**EXERCISE DETAILS:** Your task is to retype the lines from the opening of the material through the line that includes "PI = math.pi". Do not copy the pictures.

>>>

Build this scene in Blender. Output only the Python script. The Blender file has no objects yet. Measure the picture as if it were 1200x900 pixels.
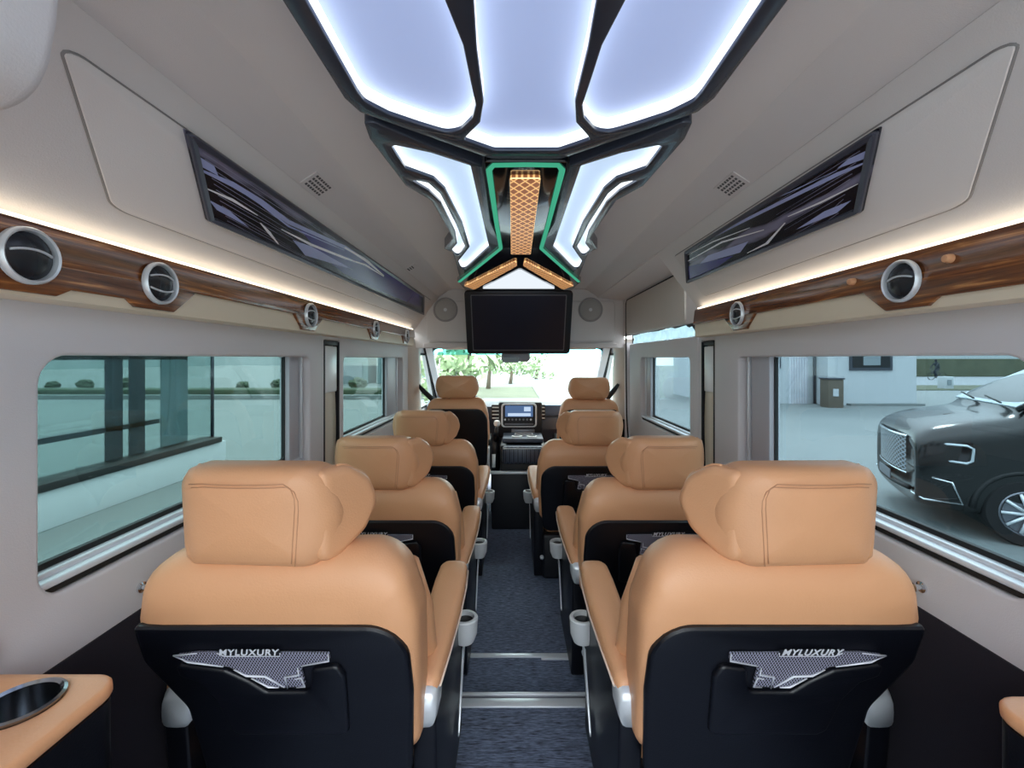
import bpy, bmesh, math, random
from mathutils import Vector, Matrix, noise
random.seed(7)
H = 1.35                      # camera height over the aisle floor; shapes below are given with z measured from the camera
VX, VY, F = 603.0, 420.0, 520.0
XC = 0.03                     # centre line of the van
COL = bpy.context.scene.collection
PI = math.pi

# ------------------------------------------------------------------ materials
def srgb(r, g, b):
    f = lambda c: (c/12.92 if c <= .04045 else ((c+.055)/1.055)**2.4)
    return (f(r/255), f(g/255), f(b/255), 1)
def nt(name):
    m = bpy.data.materials.new(name); m.use_nodes = True
    n = m.node_tree; n.nodes.clear()
    out = n.nodes.new('ShaderNodeOutputMaterial')
    return m, n, out
def N(n, t, **kw):
    x = n.nodes.new(t)
    for k, v in kw.items():
        if k.startswith('i_'):
            key = k[2:]; key = int(key) if key.isdigit() else key.replace('_', ' ')
            x.inputs[key].default_value = v
        else: setattr(x, k, v)
    return x
def coords(n, scale=(1, 1, 1), rot=(0, 0, 0), src='Object'):
    tc = N(n, 'ShaderNodeTexCoord'); mp = N(n, 'ShaderNodeMapping')
    mp.inputs['Scale'].default_value = scale; mp.inputs['Rotation'].default_value = rot
    n.links.new(tc.outputs[src], mp.inputs[0]); return mp.outputs[0]
def pm(name, col, rough=.5, metal=0, bump=0, bscale=200, col2=None, cscale=5, coat=0, sheen=0, spec=.5, bsc3=(1,1,1)):
    m, n, out = nt(name)
    p = N(n, 'ShaderNodeBsdfPrincipled'); n.links.new(p.outputs[0], out.inputs[0])
    p.inputs['Base Color'].default_value = col; p.inputs['Roughness'].default_value = rough
    p.inputs['Metallic'].default_value = metal; p.inputs['Coat Weight'].default_value = coat
    p.inputs['Sheen Weight'].default_value = sheen; p.inputs['Specular IOR Level'].default_value = spec
    if col2 is not None:
        tx = N(n, 'ShaderNodeTexNoise', i_Scale=cscale, i_Detail=5.0); n.links.new(coords(n, bsc3), tx.inputs[0])
        r = N(n, 'ShaderNodeMix', data_type='RGBA'); r.inputs[6].default_value = col; r.inputs[7].default_value = col2
        n.links.new(tx.outputs[0], r.inputs[0]); n.links.new(r.outputs[2], p.inputs['Base Color'])
    if bump:
        tx = N(n, 'ShaderNodeTexNoise', i_Scale=float(bscale), i_Detail=3.0); n.links.new(coords(n), tx.inputs[0])
        b = N(n, 'ShaderNodeBump', i_Strength=bump, i_Distance=.002)
        n.links.new(tx.outputs[0], b.inputs['Height']); n.links.new(b.outputs[0], p.inputs['Normal'])
    return m
def em(name, col, strength):
    m, n, out = nt(name)
    e = N(n, 'ShaderNodeEmission', i_Strength=strength); e.inputs[0].default_value = col
    n.links.new(e.outputs[0], out.inputs[0]); return m
def glassm(name, tint, gloss=.12):
    m, n, out = nt(name)
    t = N(n, 'ShaderNodeBsdfTransparent'); t.inputs[0].default_value = tint
    g = N(n, 'ShaderNodeBsdfGlossy', i_Roughness=.02); g.inputs[0].default_value = (1, 1, 1, 1)
    lw = N(n, 'ShaderNodeLayerWeight', i_Blend=.5); mx = N(n, 'ShaderNodeMixShader')
    pw = N(n, 'ShaderNodeMath', operation='POWER'); pw.inputs[1].default_value = 4.0; n.links.new(lw.outputs['Facing'], pw.inputs[0])
    f = N(n, 'ShaderNodeMath', operation='MULTIPLY_ADD'); f.inputs[1].default_value = gloss*1.5; f.inputs[2].default_value = gloss*.2; n.links.new(pw.outputs[0], f.inputs[0])
    n.links.new(f.outputs[0], mx.inputs[0]); n.links.new(t.outputs[0], mx.inputs[1]); n.links.new(g.outputs[0], mx.inputs[2])
    n.links.new(mx.outputs[0], out.inputs[0]); return m

M = {}
M['tan'] = pm('tan_leather', srgb(227, 170, 128), .40, bump=.25, bscale=260, col2=srgb(219, 160, 116), cscale=3)
M['tan_seam2'] = pm('tan_thread', srgb(196, 142, 104), .6)
M['tan_dark'] = pm('tan_seam', srgb(160, 105, 68), .6)
M['shell'] = pm('navy_black_leather', srgb(10, 12, 20), .36, bump=.15, bscale=320)
M['black'] = pm('black_plastic', srgb(18, 20, 28), .5)
M['blackg'] = pm('gloss_black', srgb(10, 12, 18), .08, coat=.5)
M['silver'] = pm('satin_silver', srgb(222, 227, 232), .28, .35)
M['bright'] = pm('bright_badge_trim', srgb(232, 234, 242), .3, .1)
M['ventblack'] = pm('vent_black', srgb(34, 36, 42), .25)
M['chrome'] = pm('chrome', srgb(225, 228, 232), .08, 1)
M['piping'] = pm('pale_piping', srgb(226, 206, 190), .4)
M['wall'] = pm('wall_leatherette', srgb(218, 216, 219), .55, bump=.2, bscale=420, col2=srgb(211, 208, 212), cscale=1.5)
M['upper'] = pm('upper_leatherette', srgb(222, 217, 215), .5, bump=.2, bscale=380, col2=srgb(215, 209, 208), cscale=2)
M['ceil'] = pm('ceiling_suede', srgb(216, 209, 208), .85, bump=.25, bscale=500, sheen=.2)
M['seam'] = pm('grey_seam', srgb(132, 128, 128), .7)
M['beige'] = pm('beige_leatherette', srgb(228, 214, 190), .45, bump=.1)
M['pillar'] = pm('warm_grey_trim', srgb(205, 198, 190), .5, bump=.1)
M['frame_dark'] = pm('ceiling_frame_grey', srgb(66, 71, 84), .22, .3, coat=.3)
M['gunmetal'] = pm('gunmetal', srgb(120, 122, 130), .35, .6)
M['darkwall'] = pm('dark_lower_carpet', srgb(36, 32, 42), .9, bump=.5, bscale=600)
M['alu'] = pm('window_aluminium', srgb(214, 218, 224), .4, .15)
M['alu2'] = pm('window_slider_grey', srgb(186, 186, 194), .45, .05)
M['rubber'] = pm('rubber', srgb(14, 16, 18), .6)
M['glassL'] = glassm('tinted_glass_left', (.42, .505, .50, 1))
M['glassR'] = glassm('tinted_glass_right', (.46, .53, .56, 1))
M['glassF'] = glassm('windscreen_glass', (.92, .97, .95, 1))
M['ledwarm'] = em('warm_led', (1, .86, .66, 1), 2.0)
M['ledwhite'] = em('white_led', (.86, .94, 1, 1), 1.25)
M['ledgreen'] = em('green_led', (.06, .42, .25, 1), .48)
M['led_amber'] = em('amber_edge_led', (1, .66, .32, 1), 1.2)
M['screen'] = pm('tv_screen', srgb(14, 20, 38), .35)
M['dash'] = pm('dashboard_plastic', srgb(84, 92, 106), .5, bump=.2)
M['dashblue'] = pm('dash_front_blue_grey', srgb(84, 104, 134), .5)
M['steel'] = pm('steel_cup', srgb(168, 172, 178), .18, 1)
M['ring'] = pm('cup_holder_grey', srgb(222, 224, 226), .4, .2)
M['belt'] = pm('belt_webbing', srgb(222, 214, 196), .7, bump=.3)
M['white'] = pm('white_gloss', srgb(238, 242, 244), .3)
M['speaker'] = pm('speaker_grille', srgb(176, 172, 170), .6, bump=1.0, bscale=900)

def diffuser(name, col, es):
    m, n, out = nt(name)
    p = N(n, 'ShaderNodeBsdfPrincipled'); n.links.new(p.outputs[0], out.inputs[0])
    p.inputs['Base Color'].default_value = (.50, .57, .78, 1); p.inputs['Roughness'].default_value = .6
    p.inputs['Emission Color'].default_value = col; p.inputs['Emission Strength'].default_value = es
    return m
M['diff'] = diffuser('light_diffuser', (.42, .55, 1.0, 1), .19)
M['diff2'] = diffuser('side_light_diffuser', (.58, .78, 1.0, 1), .34)

def wood():
    m, n, out = nt('walnut_gloss')
    p = N(n, 'ShaderNodeBsdfPrincipled', i_Roughness=.2); p.inputs['Coat Weight'].default_value = .6; p.inputs['Coat Roughness'].default_value = .12
    n.links.new(p.outputs[0], out.inputs[0])
    t = N(n, 'ShaderNodeTexNoise', i_Scale=3.0, i_Detail=8.0, i_Roughness=.65, i_Distortion=1.2)
    n.links.new(coords(n, (3, 1.1, 26)), t.inputs[0])
    r = N(n, 'ShaderNodeValToRGB'); e = r.color_ramp.elements
    e[0].position = .30; e[0].color = srgb(64, 34, 18); e[1].position = .70; e[1].color = srgb(214, 146, 82)
    x = e.new(.45); x.color = srgb(108, 62, 34); x = e.new(.58); x.color = srgb(140, 84, 44)
    n.links.new(t.outputs[0], r.inputs[0]); n.links.new(r.outputs[0], p.inputs['Base Color'])
    return m
M['wood'] = wood()
def carpet():
    m, n, out = nt('streaked_blue_carpet')
    p = N(n, 'ShaderNodeBsdfPrincipled', i_Roughness=.75); n.links.new(p.outputs[0], out.inputs[0])
    t = N(n, 'ShaderNodeTexNoise', i_Scale=5.0, i_Detail=6.0, i_Roughness=.7)
    n.links.new(coords(n, (4, 34, 1)), t.inputs[0])
    t2 = N(n, 'ShaderNodeTexNoise', i_Scale=14.0, i_Detail=3.0); n.links.new(coords(n, (3, 20, 1)), t2.inputs[0])
    r = N(n, 'ShaderNodeValToRGB'); e = r.color_ramp.elements
    e[0].position = .36; e[0].color = srgb(24, 31, 46); e[1].position = .62; e[1].color = srgb(132, 146, 174)
    mx = N(n, 'ShaderNodeMix', data_type='FLOAT'); mx.inputs[0].default_value = .4
    n.links.new(t.outputs[0], mx.inputs[2]); n.links.new(t2.outputs[0], mx.inputs[3])
    n.links.new(mx.outputs[0], r.inputs[0]); n.links.new(r.outputs[0], p.inputs['Base Color'])
    b = N(n, 'ShaderNodeBump', i_Strength=.6, i_Distance=.003); n.links.new(mx.outputs[0], b.inputs['Height']); n.links.new(b.outputs[0], p.inputs['Normal'])
    return m
M['carpet'] = carpet()
def lattice(name, c1, c2, scale, emis=0, line=.82, rot=PI/4, planar='XY'):
    m, n, out = nt(name)
    p = N(n, 'ShaderNodeBsdfPrincipled', i_Roughness=.3); n.links.new(p.outputs[0], out.inputs[0])
    ax = {'XY': ('X', 'Y'), 'XZ': ('X', 'Z')}[planar]
    tc = N(n, 'ShaderNodeTexCoord'); sp = N(n, 'ShaderNodeSeparateXYZ'); n.links.new(tc.outputs['Object'], sp.inputs[0])
    def mth(op, a, b=None):
        x = N(n, 'ShaderNodeMath', operation=op)
        for i, v in enumerate((a, b)):
            if v is None: continue
            if isinstance(v, (int, float)): x.inputs[i].default_value = v
            else: n.links.new(v, x.inputs[i])
        return x.outputs[0]
    a, b = sp.outputs[ax[0]], sp.outputs[ax[1]]
    ka = 1.6 if rot > .6 else 1.0
    u = mth('MULTIPLY', mth('ADD', mth('MULTIPLY', a, ka), b), scale); v = mth('MULTIPLY', mth('SUBTRACT', mth('MULTIPLY', a, ka), b), scale)
    lu = mth('ABSOLUTE', mth('SINE', u)); lv = mth('ABSOLUTE', mth('SINE', v))
    mx = mth('MAXIMUM', lu, lv)
    st = N(n, 'ShaderNodeMapRange'); n.links.new(mx, st.inputs[0]); st.inputs[1].default_value = line; st.inputs[2].default_value = 1.0
    r = N(n, 'ShaderNodeMix', data_type='RGBA'); r.inputs[6].default_value = c1; r.inputs[7].default_value = c2
    n.links.new(st.outputs[0], r.inputs[0]); n.links.new(r.outputs[2], p.inputs['Base Color'])
    if emis:
        n.links.new(r.outputs[2], p.inputs['Emission Color']); p.inputs['Emission Strength'].default_value = emis
    return m
M['amber'] = lattice('amber_quilted_acrylic', srgb(140, 84, 50), srgb(255, 200, 132), 60, .42, .92)
M['badgemesh'] = lattice('badge_lattice', srgb(10, 10, 18), srgb(190, 190, 215), 330, 0, .90, planar='XZ')
M['quilt'] = lattice('quilted_black_pad', srgb(40, 46, 60), srgb(84, 92, 108), 60, 0, .9)
M['grillem'] = lattice('chrome_lattice_grille', srgb(12, 14, 18), srgb(150, 158, 168), 60, 0, .72, planar='XZ')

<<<

**RESULT OF THIS EXERCISE:**
Build this scene in Blender. Output only the Python script. The Blender file has no objects yet. Measure the picture as if it were 1200x900 pixels.
import bpy, bmesh, math, random
from mathutils import Vector, Matrix, noise
random.seed(7)
H = 1.35                      # camera height over the aisle floor; shapes below are given with z measured from the camera
VX, VY, F = 603.0, 420.0, 520.0
XC = 0.03                     # centre line of the van
COL = bpy.context.scene.collection
PI = math.pi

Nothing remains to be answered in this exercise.